UK urged to pursue ‘diversity’ by cherrypicking US system

Cambridge v-c believes selective policy adoption would strengthen UK higher education. By Melanie Newman

十月 2, 2009

The UK should adopt a policy of “deliberate diversity” in higher education modelled on a mixture of the Californian system, which has three distinct tiers of institutions, and the UK’s current arrangements, the vice-chancellor of the University of Cambridge has said.

In her annual address to incoming students, Alison Richard also said that Cambridge was interested in academic excellence over and above such issues as social mobility.

Speaking on 1 October, Professor Richard explained that the Californian system could provide a solution to the challenge of maintaining the sector’s diversity.

In California, community colleges, state universities and the University of California are differentiated by “governance, levels of instruction, standards for admission, transfer of students from one segment to another, and funding”, Professor Richard said.

Private universities and colleges without state funding also operate alongside them.

“The tripartite design of the system [has] limited the ambitions and opportunities of individual institutions while encouraging them to create their own distinctive excellence within their particular set of responsibilities,” she said.

She suggested that a “middle ground” between the Californian system and the UK environment, which she warned would start to “erode existing strengths” if left unchanged, would encourage institutional diversity.

“I call this middle ground ‘deliberate diversity’. It is in the overwhelming interest of this country to find it,” she said.

The vice-chancellor called on First Secretary Lord Mandelson to ensure that his forthcoming strategic framework for higher education did more to help qualified students move within the sector, including transferring from colleges of further education into universities.

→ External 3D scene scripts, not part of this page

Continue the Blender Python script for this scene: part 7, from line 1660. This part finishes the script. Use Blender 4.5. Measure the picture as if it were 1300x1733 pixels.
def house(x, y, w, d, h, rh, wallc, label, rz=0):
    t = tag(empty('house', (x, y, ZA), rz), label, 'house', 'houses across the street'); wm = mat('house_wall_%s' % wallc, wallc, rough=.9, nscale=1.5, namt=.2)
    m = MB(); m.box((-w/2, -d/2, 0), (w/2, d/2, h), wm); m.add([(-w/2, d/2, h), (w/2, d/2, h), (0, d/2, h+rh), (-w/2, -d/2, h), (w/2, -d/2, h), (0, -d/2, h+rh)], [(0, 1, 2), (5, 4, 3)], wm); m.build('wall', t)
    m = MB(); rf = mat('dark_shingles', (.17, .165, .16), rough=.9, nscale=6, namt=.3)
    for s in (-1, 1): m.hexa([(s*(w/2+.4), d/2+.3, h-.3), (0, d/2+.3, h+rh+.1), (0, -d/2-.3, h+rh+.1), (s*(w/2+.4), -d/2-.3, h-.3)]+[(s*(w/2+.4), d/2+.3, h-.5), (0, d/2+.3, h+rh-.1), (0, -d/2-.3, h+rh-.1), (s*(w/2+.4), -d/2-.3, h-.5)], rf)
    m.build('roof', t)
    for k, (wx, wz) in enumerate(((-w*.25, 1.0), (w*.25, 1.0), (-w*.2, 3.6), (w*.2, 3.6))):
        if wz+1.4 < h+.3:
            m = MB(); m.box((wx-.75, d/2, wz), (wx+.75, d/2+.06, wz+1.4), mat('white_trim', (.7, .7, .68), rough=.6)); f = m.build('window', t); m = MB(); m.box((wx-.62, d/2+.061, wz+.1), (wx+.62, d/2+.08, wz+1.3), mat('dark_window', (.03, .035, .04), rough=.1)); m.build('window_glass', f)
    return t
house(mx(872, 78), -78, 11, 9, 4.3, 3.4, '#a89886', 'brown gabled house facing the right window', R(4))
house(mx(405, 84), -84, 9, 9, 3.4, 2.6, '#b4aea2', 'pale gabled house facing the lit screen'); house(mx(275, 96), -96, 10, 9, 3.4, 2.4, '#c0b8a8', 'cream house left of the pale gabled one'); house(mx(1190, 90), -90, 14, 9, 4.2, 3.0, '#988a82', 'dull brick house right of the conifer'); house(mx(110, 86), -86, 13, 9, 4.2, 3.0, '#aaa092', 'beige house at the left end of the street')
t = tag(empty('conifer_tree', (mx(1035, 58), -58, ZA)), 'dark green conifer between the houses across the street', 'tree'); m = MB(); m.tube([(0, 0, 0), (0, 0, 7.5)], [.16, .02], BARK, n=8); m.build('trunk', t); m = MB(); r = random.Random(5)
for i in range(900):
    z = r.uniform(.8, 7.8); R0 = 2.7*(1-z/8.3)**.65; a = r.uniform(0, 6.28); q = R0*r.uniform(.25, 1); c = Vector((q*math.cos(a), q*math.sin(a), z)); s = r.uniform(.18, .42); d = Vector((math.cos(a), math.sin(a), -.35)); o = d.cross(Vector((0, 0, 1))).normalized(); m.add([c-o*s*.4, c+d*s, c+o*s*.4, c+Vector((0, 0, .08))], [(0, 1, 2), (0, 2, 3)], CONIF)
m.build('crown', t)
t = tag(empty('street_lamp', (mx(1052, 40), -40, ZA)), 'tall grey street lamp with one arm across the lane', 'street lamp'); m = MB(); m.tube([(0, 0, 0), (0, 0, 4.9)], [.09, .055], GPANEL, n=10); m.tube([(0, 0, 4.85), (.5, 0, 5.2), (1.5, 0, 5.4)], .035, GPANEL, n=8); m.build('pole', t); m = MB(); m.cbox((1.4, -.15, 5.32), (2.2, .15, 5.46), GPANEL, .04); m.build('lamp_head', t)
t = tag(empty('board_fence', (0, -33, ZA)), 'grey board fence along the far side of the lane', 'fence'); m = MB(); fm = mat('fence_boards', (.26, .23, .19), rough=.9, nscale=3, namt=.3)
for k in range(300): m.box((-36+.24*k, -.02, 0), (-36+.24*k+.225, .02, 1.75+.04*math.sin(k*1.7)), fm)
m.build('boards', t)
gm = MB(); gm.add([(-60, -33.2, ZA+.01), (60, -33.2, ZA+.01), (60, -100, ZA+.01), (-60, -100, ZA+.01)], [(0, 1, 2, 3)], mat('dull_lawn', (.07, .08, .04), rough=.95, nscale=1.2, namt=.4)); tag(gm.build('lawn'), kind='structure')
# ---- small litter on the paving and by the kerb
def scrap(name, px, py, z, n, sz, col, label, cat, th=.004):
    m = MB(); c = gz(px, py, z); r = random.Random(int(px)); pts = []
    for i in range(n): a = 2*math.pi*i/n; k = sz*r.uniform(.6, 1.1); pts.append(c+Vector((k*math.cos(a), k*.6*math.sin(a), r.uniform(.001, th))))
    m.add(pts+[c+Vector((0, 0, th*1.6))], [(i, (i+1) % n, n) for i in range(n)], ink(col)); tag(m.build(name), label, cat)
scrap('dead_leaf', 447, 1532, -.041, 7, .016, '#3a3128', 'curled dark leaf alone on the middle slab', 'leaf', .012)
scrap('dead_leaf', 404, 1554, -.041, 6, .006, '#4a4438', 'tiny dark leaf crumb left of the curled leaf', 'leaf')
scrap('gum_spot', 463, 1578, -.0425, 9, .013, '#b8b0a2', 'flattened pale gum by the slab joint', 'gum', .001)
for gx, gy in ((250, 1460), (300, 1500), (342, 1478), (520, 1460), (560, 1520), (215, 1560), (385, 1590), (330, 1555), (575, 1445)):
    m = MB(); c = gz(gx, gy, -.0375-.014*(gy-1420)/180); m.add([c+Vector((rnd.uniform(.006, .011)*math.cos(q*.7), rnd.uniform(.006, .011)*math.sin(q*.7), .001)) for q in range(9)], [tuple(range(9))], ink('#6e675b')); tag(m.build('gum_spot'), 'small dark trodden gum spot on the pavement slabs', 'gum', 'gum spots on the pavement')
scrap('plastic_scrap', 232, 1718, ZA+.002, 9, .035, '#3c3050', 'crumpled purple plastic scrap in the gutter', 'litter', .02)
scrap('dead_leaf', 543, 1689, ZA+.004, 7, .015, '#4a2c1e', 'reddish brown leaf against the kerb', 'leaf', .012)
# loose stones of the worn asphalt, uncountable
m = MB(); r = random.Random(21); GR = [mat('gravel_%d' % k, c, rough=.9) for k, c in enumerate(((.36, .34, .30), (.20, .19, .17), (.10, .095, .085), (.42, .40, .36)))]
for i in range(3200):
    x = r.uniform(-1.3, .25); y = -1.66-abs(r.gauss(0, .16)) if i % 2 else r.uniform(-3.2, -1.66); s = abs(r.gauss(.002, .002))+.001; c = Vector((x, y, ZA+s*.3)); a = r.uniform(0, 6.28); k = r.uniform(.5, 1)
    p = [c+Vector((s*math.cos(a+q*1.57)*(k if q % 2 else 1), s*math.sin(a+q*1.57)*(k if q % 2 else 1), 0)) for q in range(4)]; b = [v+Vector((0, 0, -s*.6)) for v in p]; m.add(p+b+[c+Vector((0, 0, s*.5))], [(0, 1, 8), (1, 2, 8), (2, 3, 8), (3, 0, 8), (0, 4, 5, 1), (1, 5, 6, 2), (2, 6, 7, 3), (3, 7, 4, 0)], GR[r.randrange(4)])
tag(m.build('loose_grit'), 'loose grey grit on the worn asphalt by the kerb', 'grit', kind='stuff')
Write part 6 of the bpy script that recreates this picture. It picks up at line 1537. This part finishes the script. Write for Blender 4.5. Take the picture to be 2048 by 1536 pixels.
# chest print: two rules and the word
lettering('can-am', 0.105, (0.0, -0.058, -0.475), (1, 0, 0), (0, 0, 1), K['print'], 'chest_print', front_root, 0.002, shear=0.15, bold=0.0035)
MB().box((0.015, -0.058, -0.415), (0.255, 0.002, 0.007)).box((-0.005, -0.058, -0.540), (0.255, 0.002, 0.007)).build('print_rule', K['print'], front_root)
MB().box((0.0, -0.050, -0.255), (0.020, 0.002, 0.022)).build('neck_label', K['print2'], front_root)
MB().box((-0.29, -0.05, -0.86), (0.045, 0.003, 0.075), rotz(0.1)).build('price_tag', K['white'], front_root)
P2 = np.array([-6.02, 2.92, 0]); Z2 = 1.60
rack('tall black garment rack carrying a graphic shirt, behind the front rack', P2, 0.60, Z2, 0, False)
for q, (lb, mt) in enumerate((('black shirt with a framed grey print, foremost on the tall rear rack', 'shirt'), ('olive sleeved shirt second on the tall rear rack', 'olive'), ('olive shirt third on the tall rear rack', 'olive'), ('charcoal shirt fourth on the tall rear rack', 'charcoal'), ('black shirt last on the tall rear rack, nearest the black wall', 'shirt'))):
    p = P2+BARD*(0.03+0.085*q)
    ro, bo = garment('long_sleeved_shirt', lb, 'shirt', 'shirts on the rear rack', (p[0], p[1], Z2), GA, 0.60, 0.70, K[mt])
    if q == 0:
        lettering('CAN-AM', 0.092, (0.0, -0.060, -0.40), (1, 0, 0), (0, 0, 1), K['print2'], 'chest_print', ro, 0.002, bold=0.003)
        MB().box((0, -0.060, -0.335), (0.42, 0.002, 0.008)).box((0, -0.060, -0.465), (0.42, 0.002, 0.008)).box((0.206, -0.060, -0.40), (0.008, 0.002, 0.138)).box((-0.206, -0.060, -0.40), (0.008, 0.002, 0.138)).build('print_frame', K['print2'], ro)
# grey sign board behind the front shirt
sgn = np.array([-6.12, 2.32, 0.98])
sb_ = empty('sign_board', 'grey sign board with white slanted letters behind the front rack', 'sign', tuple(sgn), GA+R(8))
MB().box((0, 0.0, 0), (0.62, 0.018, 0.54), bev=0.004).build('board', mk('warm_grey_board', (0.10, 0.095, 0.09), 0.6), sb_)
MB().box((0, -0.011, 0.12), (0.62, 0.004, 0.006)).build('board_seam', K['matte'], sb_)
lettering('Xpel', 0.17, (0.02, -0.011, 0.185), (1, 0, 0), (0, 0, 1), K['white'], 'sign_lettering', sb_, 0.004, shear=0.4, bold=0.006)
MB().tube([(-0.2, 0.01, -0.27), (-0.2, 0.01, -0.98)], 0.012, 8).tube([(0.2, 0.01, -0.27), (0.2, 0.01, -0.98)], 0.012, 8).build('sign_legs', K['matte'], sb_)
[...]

“Pursuing this initiative will not be easy, as the uneven experience of student transfer in California has made clear,” she said. “Credit transfer mechanisms are still under development here and risk unleashing calls for standardisation that undermine autonomy and the very idea of institutional diversity.”

The sector also needs investment in research infrastructure, distinct from competitive research funding, she maintained, “to allow the concentration of funding necessary for international competitiveness”.

Both public and private investment in higher education must continue to grow over the coming years, she said.

Professor Richard stressed that undergraduates should be selected on the basis of academic ability, rather than on their background or other factors.

She said: “At Cambridge our goal, fervently espoused, is to admit the most talented students and ensure that neither family income, nor misplaced ideas about not fitting in, nor poor advice from schools, discourage such students from applying or stand in the way of their admission.

“Social mobility, gender balance and ethnic mix are not driving forces in the process – they are not our primary purpose – although they are surely important outcomes for society, and for Cambridge.”

Last year, Professor Richard said that universities should not be “engines for social justice”, which was seen as a response to Government pressure on Russell Group universities to recruit more pupils from disadvantaged backgrounds.